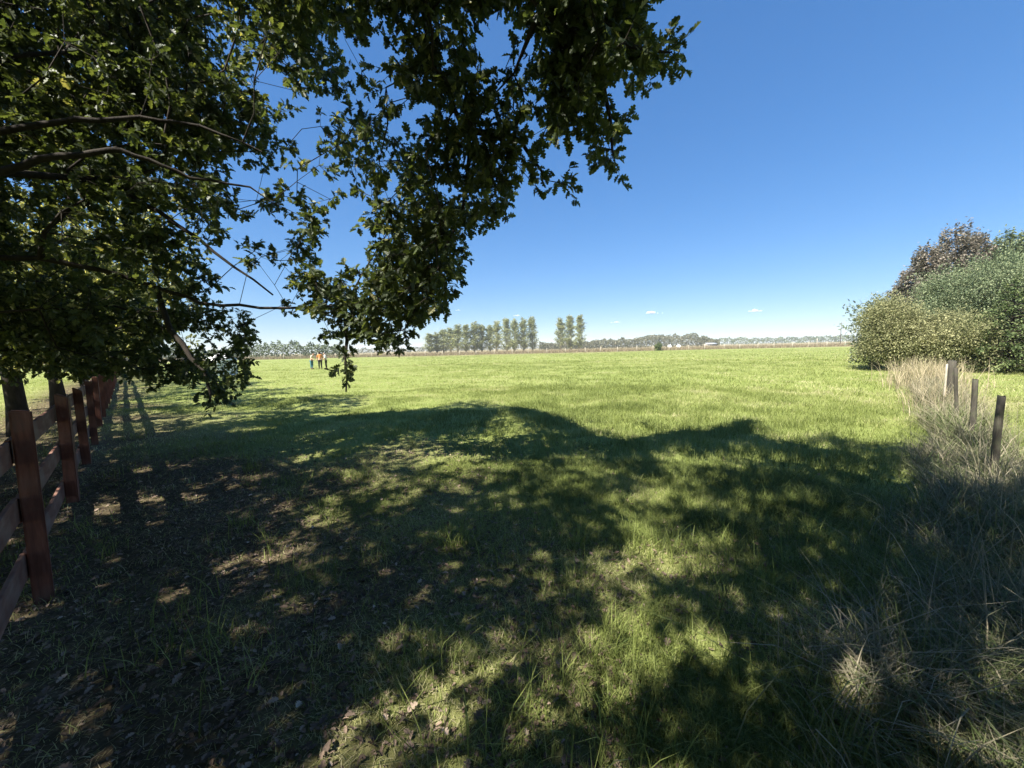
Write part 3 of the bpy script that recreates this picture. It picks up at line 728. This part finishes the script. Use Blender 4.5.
# ------------------------------------------------------------------ bushes and conifers on the right
def clump_faces(P_, size, out, tint, flat=.5, detail=0):
    k = len(P_); d = out*.8+unit(k)*.8; d[:, 2] += .15; nn = unit(k)*flat; nn[:, 2] += 1
    return place_leaves(P_, d, nn, size, tint, detail)
def mound(center, radii_, n_cl, per, size, seed_, lumps=14, low=.05, cl_r=.35, tint=(.5, .22)):
    """shrub crown: irregular lobes, clumps of leaves on and under their surface"""
    r_ = np.random.default_rng(seed_); V_ = []; Tt = []; Oo = []
    rx, ry, rz = radii_
    lob = []
    for q_ in range(lumps):
        v = r_.normal(0, 1, 3); v /= np.linalg.norm(v); v[2] = r_.uniform(-.9, 1)
        lob.append((v*np.array([rx, ry, rz])*r_.uniform(.45, .72), r_.uniform(.32, .52)))
    for q_ in range(n_cl):
        lc, lr = lob[r_.integers(lumps)]
        v = r_.normal(0, 1, 3); v /= np.linalg.norm(v)
        p = lc+v*np.array([rx, ry, rz])*lr*(r_.uniform(.55, 1.12) if r_.random() > .08 else r_.uniform(1.15, 1.5))
        if p[2] < -rz*.96+low: continue
        V_.append(p+r_.normal(0, cl_r*.5, (per, 3))); Oo.append(np.tile(v, (per, 1)))
        Tt.append(np.clip(r_.normal(tint[0], tint[1])+r_.normal(0, .12, per), 0, 1))
    P_ = np.concatenate(V_)+np.array([0, 0, rz*.96]); P_ = P_; O_ = np.concatenate(Oo); T_ = np.concatenate(Tt)
    k = P_[:, 2] > .03; P_, O_, T_ = P_[k], O_[k], T_[k]
    return P_, O_, T_, lob, rz*.96
def shrub(name, loc, radii_, n_cl, per, size, seed_, mat, label, cat, group=None, **kw):
    P_, O_, T_, lob, zc = mound(loc, radii_, n_cl, per, size, seed_, **kw)
    root = empty(name, loc); tag(root, label, cat, group)
    s_ = Soup(); s_.add(*clump_faces(P_, size*rng.uniform(.6, 1.3, len(P_)), O_, T_, .7)); s_.build('crown', mat, root)
    w_ = Soup()
    for lc, lr in lob:
        e = lc+np.array([0, 0, zc]); w_.tube([np.array([e[0]*.08, e[1]*.08, -.1]), e*np.array([.4, .4, .5]), e], [.09, .05, .015], 6)
    w_.build('trunk', M['bark'], root, True); return root
def conifer(name, loc, H, R_, seed_, mat, label, size=.22, tiers=16, per=60, group=None, droop=.25, tint=(.5, .2), soft=.07):
    r_ = np.random.default_rng(seed_); Ps, Os, Ts = [], [], []
    w_ = Soup(); w_.tube([(0, 0, -.1), (.05, 0, H*.5), (0, .03, H*.97)], [.02*H, .013*H, .01], 8)
    for t in range(tiers):
        f_ = t/(tiers-1); z0 = H*(.06+.92*f_); rr = R_*(1-f_)**(.8 if soft < .1 else .55)*r_.uniform(.8, 1.1)+.12
        nb = max(4, int(9*(1-f_)+4)); a0 = r_.uniform(0, 6)
        for b_ in range(nb):
            an = a0+b_*2*math.pi/nb+r_.normal(0, .2); L_ = rr*r_.uniform(.7, 1.15); zz = z0+r_.normal(0, H*.015)
            k_ = int(per*L_/R_*.5)+8
            q_ = r_.uniform(.15, 1, k_)**.7; wv = r_.normal(0, .16, k_)*L_*(1.1-q_)
            p = np.stack([np.cos(an)*L_*q_-np.sin(an)*wv, np.sin(an)*L_*q_+np.cos(an)*wv, zz+L_*(.22*q_-droop*q_**2)+r_.normal(0, soft, k_)], -1)
            Ps.append(p); Os.append(np.tile([np.cos(an), np.sin(an), .15], (k_, 1))); Ts.append(np.clip(r_.normal(tint[0], tint[1], k_)+r_.normal(0, .08), 0, 1))
            w_.tube([(0, 0, zz), (np.cos(an)*L_*.5, np.sin(an)*L_*.5, zz+L_*.1), (np.cos(an)*L_*.9, np.sin(an)*L_*.9, zz+L_*(.2-droop*.8))], [.012*R_, .008*R_, .004], 4, False)
    P_ = np.concatenate(Ps); O_ = np.concatenate(Os); T_ = np.concatenate(Ts); k = P_[:, 2] > .05
    root = empty(name, loc); tag(root, label, 'tree', group)
    s_ = Soup(); s_.add(*clump_faces(P_[k], size*rng.uniform(.6, 1.3, int(k.sum())), O_[k], T_[k], .6)); s_.build('crown', mat, root)
    w_.build('trunk', M['bark'], root, True); return root
def gp(px, dist, z=0.0):                     # ground point in the direction of a picture column
    d = RT*(px-512)/FPX+FW; d[2] = 0; return np.array([d[0]*dist, d[1]*dist, z])
shrub('olive_bush', gp(902, 20), (2.0, 2.1, 2.05), 2600, 16, .085, 1, M['olive_leaf'], 'rounded olive-green bush at the left end of the thicket on the right', 'bush', cl_r=.30, lumps=18)
shrub('olive_bush', gp(945, 19), (2.2, 1.9, 1.6), 2100, 16, .085, 2, M['olive_leaf'], 'lower yellowish-olive bush above the wide pale post and tan grass', 'bush', cl_r=.30, lumps=18)
shrub('sapling', gp(874, 22), (1.3, 1.2, 1.9), 240, 12, .17, 3, M['blue_leaf'], 'sparse blue-green sapling poking out left of the olive bush', 'tree', lumps=9)
shrub('evergreen_tree', gp(962, 24), (3.9, 3.2, 3.25), 4600, 18, .10, 4, M['cypress_leaf'], 'broad rounded green evergreen rising behind the olive bushes', 'tree', lumps=26, cl_r=.32, tint=(.55, .24))
shrub('evergreen_tree', gp(1025, 25), (4.6, 3.4, 3.6), 4600, 18, .10, 5, M['cypress_leaf'], 'broad green evergreen cut by the right edge of the picture', 'tree', lumps=26, cl_r=.32, tint=(.55, .24))
conifer('conifer', gp(1006, 17.5), 4.2, 2.5, 6, M['dark_conifer'], 'dark green conifer with layered low boughs in front of the evergreens', .11, 15, 230)
conifer('conifer', gp(1062, 18), 5.2, 2.8, 7, M['dark_conifer'], 'dark conifer mostly outside the right edge of the picture', .11, 15, 230)
conifer('conifer', gp(918, 30), 8.6, 3.0, 8, M['brown_conifer'], 'brownish conifer with a sloping outline behind the olive bush', .175, 24, 718, soft=.28)
conifer('conifer', gp(945, 31), 10.2, 3.6, 9, M['brown_conifer'], 'tallest brownish conifer, its crown topping the thicket', .175, 24, 786, soft=.28)
conifer('conifer', gp(966, 32), 9.9, 3.3, 10, M['brown_conifer'], 'brown-grey conifer just right of the tallest one', .175, 24, 752, soft=.28)
conifer('conifer', gp(992, 31), 9.6, 3.0, 11, M['cypress_leaf'], 'green pointed conifer top behind the broad evergreens', .175, 24, 684, soft=.28)
conifer('conifer', gp(1014, 30), 9.6, 3.0, 12, M['cypress_leaf'], 'green pointed conifer top nearest the right edge', .175, 24, 684, soft=.28)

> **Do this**
Quote the material word for word, dropping any images it holds.

> **Exercise response**
Write part 3 of the bpy script that recreates this picture. It picks up at line 728. This part finishes the script. Use Blender 4.5.
# ------------------------------------------------------------------ bushes and conifers on the right
def clump_faces(P_, size, out, tint, flat=.5, detail=0):
    k = len(P_); d = out*.8+unit(k)*.8; d[:, 2] += .15; nn = unit(k)*flat; nn[:, 2] += 1
    return place_leaves(P_, d, nn, size, tint, detail)
def mound(center, radii_, n_cl, per, size, seed_, lumps=14, low=.05, cl_r=.35, tint=(.5, .22)):
    """shrub crown: irregular lobes, clumps of leaves on and under their surface"""
    r_ = np.random.default_rng(seed_); V_ = []; Tt = []; Oo = []
    rx, ry, rz = radii_
    lob = []
    for q_ in range(lumps):
        v = r_.normal(0, 1, 3); v /= np.linalg.norm(v); v[2] = r_.uniform(-.9, 1)
        lob.append((v*np.array([rx, ry, rz])*r_.uniform(.45, .72), r_.uniform(.32, .52)))
    for q_ in range(n_cl):
        lc, lr = lob[r_.integers(lumps)]
        v = r_.normal(0, 1, 3); v /= np.linalg.norm(v)
        p = lc+v*np.array([rx, ry, rz])*lr*(r_.uniform(.55, 1.12) if r_.random() > .08 else r_.uniform(1.15, 1.5))
        if p[2] < -rz*.96+low: continue
        V_.append(p+r_.normal(0, cl_r*.5, (per, 3))); Oo.append(np.tile(v, (per, 1)))
        Tt.append(np.clip(r_.normal(tint[0], tint[1])+r_.normal(0, .12, per), 0, 1))
    P_ = np.concatenate(V_)+np.array([0, 0, rz*.96]); P_ = P_; O_ = np.concatenate(Oo); T_ = np.concatenate(Tt)
    k = P_[:, 2] > .03; P_, O_, T_ = P_[k], O_[k], T_[k]
    return P_, O_, T_, lob, rz*.96
def shrub(name, loc, radii_, n_cl, per, size, seed_, mat, label, cat, group=None, **kw):
    P_, O_, T_, lob, zc = mound(loc, radii_, n_cl, per, size, seed_, **kw)
    root = empty(name, loc); tag(root, label, cat, group)
    s_ = Soup(); s_.add(*clump_faces(P_, size*rng.uniform(.6, 1.3, len(P_)), O_, T_, .7)); s_.build('crown', mat, root)
    w_ = Soup()
    for lc, lr in lob:
        e = lc+np.array([0, 0, zc]); w_.tube([np.array([e[0]*.08, e[1]*.08, -.1]), e*np.array([.4, .4, .5]), e], [.09, .05, .015], 6)
    w_.build('trunk', M['bark'], root, True); return root
def conifer(name, loc, H, R_, seed_, mat, label, size=.22, tiers=16, per=60, group=None, droop=.25, tint=(.5, .2), soft=.07):
    r_ = np.random.default_rng(seed_); Ps, Os, Ts = [], [], []
    w_ = Soup(); w_.tube([(0, 0, -.1), (.05, 0, H*.5), (0, .03, H*.97)], [.02*H, .013*H, .01], 8)
    for t in range(tiers):
        f_ = t/(tiers-1); z0 = H*(.06+.92*f_); rr = R_*(1-f_)**(.8 if soft < .1 else .55)*r_.uniform(.8, 1.1)+.12
        nb = max(4, int(9*(1-f_)+4)); a0 = r_.uniform(0, 6)
        for b_ in range(nb):
            an = a0+b_*2*math.pi/nb+r_.normal(0, .2); L_ = rr*r_.uniform(.7, 1.15); zz = z0+r_.normal(0, H*.015)
            k_ = int(per*L_/R_*.5)+8
            q_ = r_.uniform(.15, 1, k_)**.7; wv = r_.normal(0, .16, k_)*L_*(1.1-q_)
            p = np.stack([np.cos(an)*L_*q_-np.sin(an)*wv, np.sin(an)*L_*q_+np.cos(an)*wv, zz+L_*(.22*q_-droop*q_**2)+r_.normal(0, soft, k_)], -1)
            Ps.append(p); Os.append(np.tile([np.cos(an), np.sin(an), .15], (k_, 1))); Ts.append(np.clip(r_.normal(tint[0], tint[1], k_)+r_.normal(0, .08), 0, 1))
            w_.tube([(0, 0, zz), (np.cos(an)*L_*.5, np.sin(an)*L_*.5, zz+L_*.1), (np.cos(an)*L_*.9, np.sin(an)*L_*.9, zz+L_*(.2-droop*.8))], [.012*R_, .008*R_, .004], 4, False)
    P_ = np.concatenate(Ps); O_ = np.concatenate(Os); T_ = np.concatenate(Ts); k = P_[:, 2] > .05
    root = empty(name, loc); tag(root, label, 'tree', group)
    s_ = Soup(); s_.add(*clump_faces(P_[k], size*rng.uniform(.6, 1.3, int(k.sum())), O_[k], T_[k], .6)); s_.build('crown', mat, root)
    w_.build('trunk', M['bark'], root, True); return root
def gp(px, dist, z=0.0):                     # ground point in the direction of a picture column
    d = RT*(px-512)/FPX+FW; d[2] = 0; return np.array([d[0]*dist, d[1]*dist, z])
shrub('olive_bush', gp(902, 20), (2.0, 2.1, 2.05), 2600, 16, .085, 1, M['olive_leaf'], 'rounded olive-green bush at the left end of the thicket on the right', 'bush', cl_r=.30, lumps=18)
shrub('olive_bush', gp(945, 19), (2.2, 1.9, 1.6), 2100, 16, .085, 2, M['olive_leaf'], 'lower yellowish-olive bush above the wide pale post and tan grass', 'bush', cl_r=.30, lumps=18)
shrub('sapling', gp(874, 22), (1.3, 1.2, 1.9), 240, 12, .17, 3, M['blue_leaf'], 'sparse blue-green sapling poking out left of the olive bush', 'tree', lumps=9)
shrub('evergreen_tree', gp(962, 24), (3.9, 3.2, 3.25), 4600, 18, .10, 4, M['cypress_leaf'], 'broad rounded green evergreen rising behind the olive bushes', 'tree', lumps=26, cl_r=.32, tint=(.55, .24))
shrub('evergreen_tree', gp(1025, 25), (4.6, 3.4, 3.6), 4600, 18, .10, 5, M['cypress_leaf'], 'broad green evergreen cut by the right edge of the picture', 'tree', lumps=26, cl_r=.32, tint=(.55, .24))
conifer('conifer', gp(1006, 17.5), 4.2, 2.5, 6, M['dark_conifer'], 'dark green conifer with layered low boughs in front of the evergreens', .11, 15, 230)
conifer('conifer', gp(1062, 18), 5.2, 2.8, 7, M['dark_conifer'], 'dark conifer mostly outside the right edge of the picture', .11, 15, 230)
conifer('conifer', gp(918, 30), 8.6, 3.0, 8, M['brown_conifer'], 'brownish conifer with a sloping outline behind the olive bush', .175, 24, 718, soft=.28)
conifer('conifer', gp(945, 31), 10.2, 3.6, 9, M['brown_conifer'], 'tallest brownish conifer, its crown topping the thicket', .175, 24, 786, soft=.28)
conifer('conifer', gp(966, 32), 9.9, 3.3, 10, M['brown_conifer'], 'brown-grey conifer just right of the tallest one', .175, 24, 752, soft=.28)
conifer('conifer', gp(992, 31), 9.6, 3.0, 11, M['cypress_leaf'], 'green pointed conifer top behind the broad evergreens', .175, 24, 684, soft=.28)
conifer('conifer', gp(1014, 30), 9.6, 3.0, 12, M['cypress_leaf'], 'green pointed conifer top nearest the right edge', .175, 24, 684, soft=.28)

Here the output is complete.